Reflections by Rev Dr Paul Tonson - Interim Minister

No other gods, no idols, no swearing

Sunday, March 07, 2021

In my first church, late 70s there was Mrs Munro who said that keeping the Ten Commandments was at the heart of true religion. So why did Martin Luther teach that Jewish Law and Grace in Christ are total opposites? The Psalms tell us that Israelites delighted in God's law (see Pss 1 & 119).  Is the Law a burden, or a delight and gift to us?
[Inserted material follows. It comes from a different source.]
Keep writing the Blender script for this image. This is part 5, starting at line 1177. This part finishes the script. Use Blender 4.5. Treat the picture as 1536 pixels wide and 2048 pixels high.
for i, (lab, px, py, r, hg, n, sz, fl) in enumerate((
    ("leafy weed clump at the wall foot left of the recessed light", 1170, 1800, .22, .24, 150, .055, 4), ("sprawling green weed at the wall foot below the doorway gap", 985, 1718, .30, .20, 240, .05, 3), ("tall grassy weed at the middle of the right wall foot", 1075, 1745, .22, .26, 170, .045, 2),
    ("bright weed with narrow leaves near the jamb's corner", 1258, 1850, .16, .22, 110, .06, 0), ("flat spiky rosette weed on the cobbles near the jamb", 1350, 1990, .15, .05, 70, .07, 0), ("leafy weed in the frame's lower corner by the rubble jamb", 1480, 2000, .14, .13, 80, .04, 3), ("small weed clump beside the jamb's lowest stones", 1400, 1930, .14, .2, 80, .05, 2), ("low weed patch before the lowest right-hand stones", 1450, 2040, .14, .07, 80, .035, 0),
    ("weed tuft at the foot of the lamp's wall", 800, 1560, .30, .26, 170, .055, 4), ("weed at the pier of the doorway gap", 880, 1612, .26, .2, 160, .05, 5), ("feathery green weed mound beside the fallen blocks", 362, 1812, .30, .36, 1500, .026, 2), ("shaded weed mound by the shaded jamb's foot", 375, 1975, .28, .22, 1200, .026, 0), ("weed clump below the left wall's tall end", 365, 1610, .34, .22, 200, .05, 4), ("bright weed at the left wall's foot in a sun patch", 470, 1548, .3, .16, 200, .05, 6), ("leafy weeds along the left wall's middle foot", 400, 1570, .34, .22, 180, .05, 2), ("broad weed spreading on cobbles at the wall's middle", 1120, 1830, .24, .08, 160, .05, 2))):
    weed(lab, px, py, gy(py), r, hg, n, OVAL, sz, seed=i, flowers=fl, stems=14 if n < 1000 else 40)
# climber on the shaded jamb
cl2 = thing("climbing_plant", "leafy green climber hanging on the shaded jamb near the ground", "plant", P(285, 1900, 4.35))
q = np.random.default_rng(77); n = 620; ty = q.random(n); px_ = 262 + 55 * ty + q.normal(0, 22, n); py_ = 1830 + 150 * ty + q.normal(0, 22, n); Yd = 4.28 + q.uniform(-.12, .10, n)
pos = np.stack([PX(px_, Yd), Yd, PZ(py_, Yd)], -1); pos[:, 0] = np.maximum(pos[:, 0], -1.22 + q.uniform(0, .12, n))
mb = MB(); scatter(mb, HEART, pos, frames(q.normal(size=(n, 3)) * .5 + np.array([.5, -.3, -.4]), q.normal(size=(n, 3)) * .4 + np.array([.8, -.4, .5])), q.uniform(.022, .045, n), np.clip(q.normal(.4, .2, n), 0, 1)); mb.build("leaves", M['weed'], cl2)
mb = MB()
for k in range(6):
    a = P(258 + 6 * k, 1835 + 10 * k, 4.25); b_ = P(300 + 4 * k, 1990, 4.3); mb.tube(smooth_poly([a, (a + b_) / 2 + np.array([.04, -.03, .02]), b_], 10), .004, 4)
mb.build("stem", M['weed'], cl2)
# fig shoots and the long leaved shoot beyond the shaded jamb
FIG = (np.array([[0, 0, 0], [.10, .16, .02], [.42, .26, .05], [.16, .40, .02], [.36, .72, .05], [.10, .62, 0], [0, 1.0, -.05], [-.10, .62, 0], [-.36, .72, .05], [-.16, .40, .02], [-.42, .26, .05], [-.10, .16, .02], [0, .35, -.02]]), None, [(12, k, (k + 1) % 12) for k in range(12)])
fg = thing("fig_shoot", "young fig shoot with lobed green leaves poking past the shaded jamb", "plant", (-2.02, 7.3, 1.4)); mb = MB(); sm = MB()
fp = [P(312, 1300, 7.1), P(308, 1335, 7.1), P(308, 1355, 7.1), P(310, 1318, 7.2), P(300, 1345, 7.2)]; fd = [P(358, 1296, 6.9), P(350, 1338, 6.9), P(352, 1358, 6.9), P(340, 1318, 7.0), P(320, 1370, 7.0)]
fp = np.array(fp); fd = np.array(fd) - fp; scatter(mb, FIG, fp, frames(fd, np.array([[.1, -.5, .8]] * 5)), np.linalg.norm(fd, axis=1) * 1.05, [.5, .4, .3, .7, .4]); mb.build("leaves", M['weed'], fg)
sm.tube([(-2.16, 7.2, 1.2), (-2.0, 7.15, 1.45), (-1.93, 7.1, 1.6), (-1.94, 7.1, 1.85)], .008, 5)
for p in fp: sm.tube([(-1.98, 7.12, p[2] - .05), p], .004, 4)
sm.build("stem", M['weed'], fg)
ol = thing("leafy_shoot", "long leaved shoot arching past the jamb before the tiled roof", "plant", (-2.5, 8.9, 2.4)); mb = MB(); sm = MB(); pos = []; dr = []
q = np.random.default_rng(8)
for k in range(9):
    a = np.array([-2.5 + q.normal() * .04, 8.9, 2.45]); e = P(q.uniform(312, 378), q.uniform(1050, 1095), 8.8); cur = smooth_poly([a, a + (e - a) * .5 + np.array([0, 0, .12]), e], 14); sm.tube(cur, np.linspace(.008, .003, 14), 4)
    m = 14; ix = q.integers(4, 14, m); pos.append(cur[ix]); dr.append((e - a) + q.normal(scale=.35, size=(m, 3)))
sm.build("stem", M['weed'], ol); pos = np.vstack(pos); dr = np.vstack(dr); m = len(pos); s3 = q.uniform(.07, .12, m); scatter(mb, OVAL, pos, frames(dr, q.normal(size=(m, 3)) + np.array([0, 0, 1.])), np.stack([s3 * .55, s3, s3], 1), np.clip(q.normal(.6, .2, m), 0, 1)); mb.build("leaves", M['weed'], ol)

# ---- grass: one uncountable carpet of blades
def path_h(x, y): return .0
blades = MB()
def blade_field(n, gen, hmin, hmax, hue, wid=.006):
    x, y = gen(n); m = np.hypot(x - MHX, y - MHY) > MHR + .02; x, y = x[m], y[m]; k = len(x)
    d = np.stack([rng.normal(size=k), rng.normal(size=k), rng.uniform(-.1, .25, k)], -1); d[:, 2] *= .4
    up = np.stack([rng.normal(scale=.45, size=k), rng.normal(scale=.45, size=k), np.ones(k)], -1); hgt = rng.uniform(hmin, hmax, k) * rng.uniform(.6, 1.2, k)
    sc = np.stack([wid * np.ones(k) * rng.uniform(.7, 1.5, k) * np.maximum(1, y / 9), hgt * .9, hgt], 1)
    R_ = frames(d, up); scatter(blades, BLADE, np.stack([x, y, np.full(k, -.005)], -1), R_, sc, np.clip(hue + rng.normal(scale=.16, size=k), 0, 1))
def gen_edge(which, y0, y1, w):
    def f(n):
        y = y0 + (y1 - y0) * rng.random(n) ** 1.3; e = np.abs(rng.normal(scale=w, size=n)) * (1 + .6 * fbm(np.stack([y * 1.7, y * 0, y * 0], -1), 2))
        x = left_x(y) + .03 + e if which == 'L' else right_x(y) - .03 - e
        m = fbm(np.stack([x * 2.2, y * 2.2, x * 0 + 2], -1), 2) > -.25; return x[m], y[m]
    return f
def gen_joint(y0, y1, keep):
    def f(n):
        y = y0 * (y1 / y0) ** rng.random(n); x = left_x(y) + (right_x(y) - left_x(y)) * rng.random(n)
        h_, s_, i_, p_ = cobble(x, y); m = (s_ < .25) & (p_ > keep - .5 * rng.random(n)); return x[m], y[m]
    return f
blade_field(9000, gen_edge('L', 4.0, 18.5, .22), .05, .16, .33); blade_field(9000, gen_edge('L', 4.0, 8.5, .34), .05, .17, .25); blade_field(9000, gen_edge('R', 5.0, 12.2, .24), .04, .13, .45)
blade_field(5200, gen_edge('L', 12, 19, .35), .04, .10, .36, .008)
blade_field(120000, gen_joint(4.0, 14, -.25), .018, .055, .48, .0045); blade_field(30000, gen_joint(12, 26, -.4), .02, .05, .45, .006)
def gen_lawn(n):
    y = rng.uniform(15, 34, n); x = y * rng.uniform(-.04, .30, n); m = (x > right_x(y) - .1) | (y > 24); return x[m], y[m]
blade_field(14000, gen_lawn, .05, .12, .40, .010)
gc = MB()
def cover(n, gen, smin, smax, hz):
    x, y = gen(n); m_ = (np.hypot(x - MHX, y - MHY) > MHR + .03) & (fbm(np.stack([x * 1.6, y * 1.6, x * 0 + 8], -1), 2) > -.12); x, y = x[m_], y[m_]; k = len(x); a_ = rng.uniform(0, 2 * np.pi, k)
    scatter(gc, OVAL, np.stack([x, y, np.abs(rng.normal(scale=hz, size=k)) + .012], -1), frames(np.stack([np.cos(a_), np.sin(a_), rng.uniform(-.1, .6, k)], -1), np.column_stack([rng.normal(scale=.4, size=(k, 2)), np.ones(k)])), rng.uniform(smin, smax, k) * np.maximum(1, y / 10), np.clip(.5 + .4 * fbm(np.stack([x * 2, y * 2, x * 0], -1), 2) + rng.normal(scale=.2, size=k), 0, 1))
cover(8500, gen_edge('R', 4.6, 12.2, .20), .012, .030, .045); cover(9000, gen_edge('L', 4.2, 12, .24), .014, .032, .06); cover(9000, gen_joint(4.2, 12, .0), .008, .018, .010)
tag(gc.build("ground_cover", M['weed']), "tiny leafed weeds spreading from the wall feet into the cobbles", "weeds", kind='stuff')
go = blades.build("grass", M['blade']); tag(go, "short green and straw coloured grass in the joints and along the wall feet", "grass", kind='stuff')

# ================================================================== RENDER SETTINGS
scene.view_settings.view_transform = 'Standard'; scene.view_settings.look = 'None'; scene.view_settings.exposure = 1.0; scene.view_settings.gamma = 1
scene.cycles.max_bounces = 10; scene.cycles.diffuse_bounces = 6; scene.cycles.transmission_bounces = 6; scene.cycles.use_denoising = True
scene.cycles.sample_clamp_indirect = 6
In the Hebrew Bible, the term ‘commandment’ is frequent. But we find in Exodus 20: ‘Ten Words, emphasizing divine origin rather than human obligation. Another version appears in Exod. 34.28, which Moses wrote after he smashed the first lot in anger when he found the Israelites worshipping the golden calf. The Words of Exod 20 are repeated in Deut. 5 as covenant rules. Are they still relevant for us?

Two divisions: 1) The majority of 6 are about relations with others but are they any help with social law about contraception, gay marriage and euthanasia? The first four prioritise our relationship with ‘God’. For us this is not about choosing gods but honouring life as a sacred gift. That view can transform our relationships with others, without need of rules.  

2) Out of the ten there are 8 prohibitions but only two requirements. Which do you prefer? The prohibitions are like fence posts that set boundaries for behaviour but leave us free to be responsible.  But Nos. 4 & 5 expect action. Keeping Sabbath honours our faith. Honouring parents represents genuine respect for everyone we meet. Nos. 4 & 5 remind us of Jesus’ summary of all the Law: love God (Deut.6) and love your neighbour as yourself (Lev. 19).

But Jesus focused the Law and raised the bar. In the gospel he asks: “What good is it if we love only those who love us back?” It teaches: “Do good to those who treat you badly”. The gospel transcends the Golden Rule. The hyperbole and difficulty of this LAW suggests to scholars that it is probably an authentic teaching of Jesus.

Jesus also distilled the Ten Words into one! ‘Love one another as I have loved you’. Our journey in Lent towards Easter is a grappling with this most challenging ethic, that of pouring out our love for others, a life of relinquishment. Such a life raises the issue of what boundaries to draw? We need the wisdom of others on our path.

The motivation that begins the Ten Words is the claim: ‘I am the Lord who brought you out of Egypt’ The motivation of the gospel is the self-giving love displayed in the life of Jesus. Living and loving in his Way, we fulfill the ten commandments, and the two, and the one.